Nonetheless, in the exercise of our discretion, we conclude that leave to re-present the charges should be granted (see generally People v Baker, 64 NY2d 1027, 1028 [1985]; Matter of Von Bulow, 63 NY2d 221, 225 [1984]). Notably, in dismissing the *1202prior indictments—including the third indictment—County Court never found any improper motive, attempt to gain an advantage over defendants or any other malfeasance or evidence of bad faith on the part of the People, nor do we perceive any basis in the record for such a finding, (see People v Price, 144 AD2d 854, 856 [1988]; compare People v Huston, 88 NY2d at 411-412; People v Samuels, 12 AD3d 695, 699 [2004]).
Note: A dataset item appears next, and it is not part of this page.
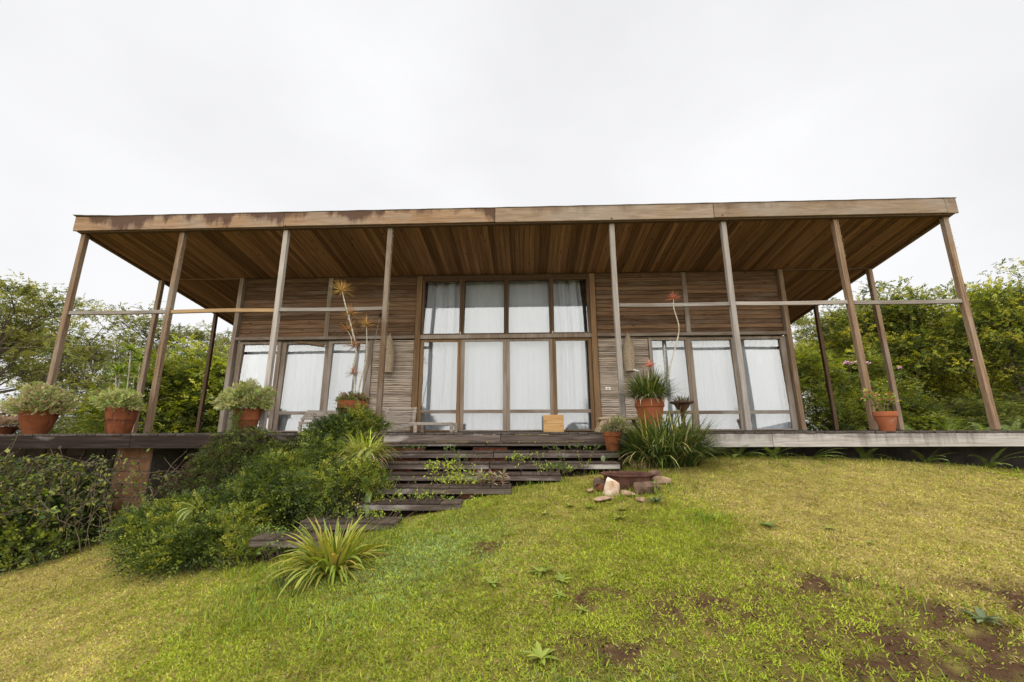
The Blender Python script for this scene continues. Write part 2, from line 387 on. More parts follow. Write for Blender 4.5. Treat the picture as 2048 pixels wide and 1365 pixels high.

Furthermore, defendants have failed to demonstrate that any prejudice would occur if the People were allowed to re-présent the charges to another grand jury. Under the circumstances of this case, a lapse of 15 months between the first and fourth indictments was not so great a length of time as to warrant the drastic remedy of denial of leave to re-present the charges to another grand jury. While the People’s attempts to obtain an indictment here could, arguably, have been more effectively pursued, the People are accorded broad discretion in exercising their powers and duties in conducting grand jury proceedings (see People v Huston, 88 NY2d at 406; People v Lancaster, 69 NY2d 20, 25-26 [1986], cert denied 480 US 922 [1987]). Thus, the mere fact of the People’s ineffectiveness in complying with County Court’s legal rulings with respect to prior grand jury presentations should not serve to prevent them from making another attempt to properly pursue charges against defendants based upon the evidence available and in accordance with County Court’s prior determinations.

Peters, J.P., Lahtinen and Kavanagh, JJ., concur. Ordered that the order is modified, as a matter of discretion in the interest of justice, by reversing so much thereof as denied the People’s motion for leave to re-present the charges to a new grand jury; said motion granted; and, as so modified, affirmed.

. The second and third indictments were superceding indictments.

. We reject the People’s contention that these deficiencies were sufficiently remedied by the fact that the grand jury had before it a copy of the new indictment and the verdict sheets.